I have some pictures of a Brunswick console that is from about 1947, definitely after WWII. It is labeled as "Brunswick with Panatrope". It looks like it was actually made by Capehart-Farnsworth as it uses the Farnsworth P-56 record changer and the chassis looks like a Farnsworth AM-FM model from 1947. It even uses the FM channel numbers from 200 to 300 on the dial rather than the FM frequencies in MHz. Capehart-Farnsworth were among the few makers to use the FM channel numbers in the postwar period.

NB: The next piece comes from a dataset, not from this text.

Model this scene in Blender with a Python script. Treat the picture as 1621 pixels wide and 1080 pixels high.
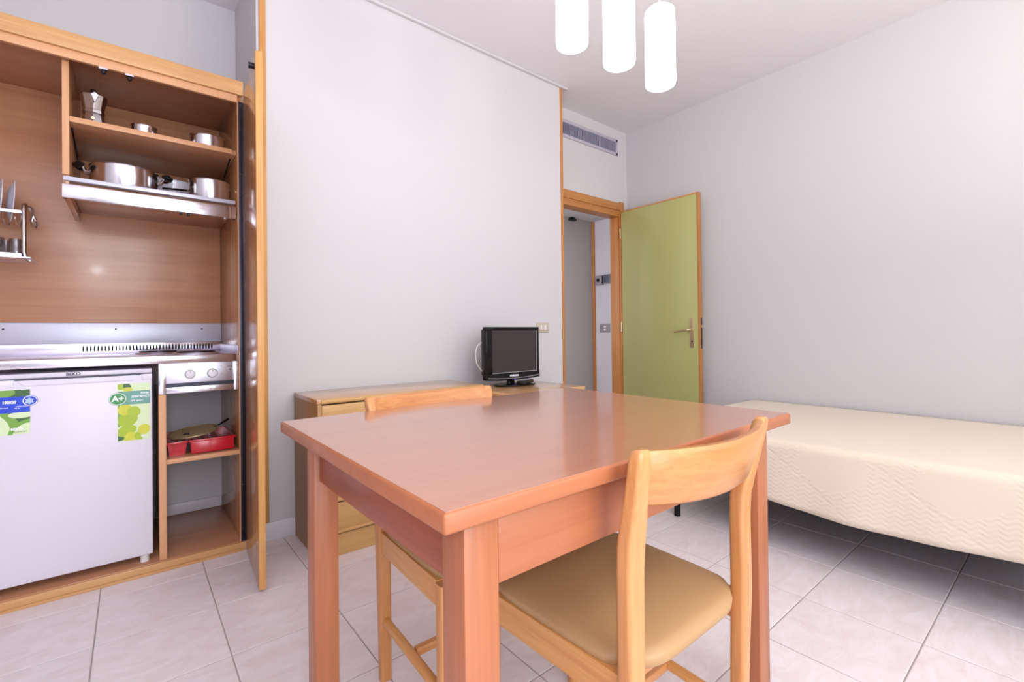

So Brunswick evidently continued the use of the Panatrope moniker into the postwar period and probably continued to use it until they went out of the radio/phono business shortly thereafter.

Greg Bogantz




----- Original Message ----- From: <rpm...@aol.com>
To: <phono-l@oldcrank.org>
Sent: Monday, June 03, 2013 2:44 AM
Subject: [Phono-L] Brunswick panatropes


I visited a friend yesterday and he showed me a Brunswick  Panatrope (with
phonograph changer and radio) which he believed dated to the  late 1930s.

My parents owned a model, c. 1930, with phonograph and  "radiola", and I
had no idea that the Brunswick name was used on combination credenzas through
that decade.

Can someone tell me when the Brunswick name was dropped from such machines?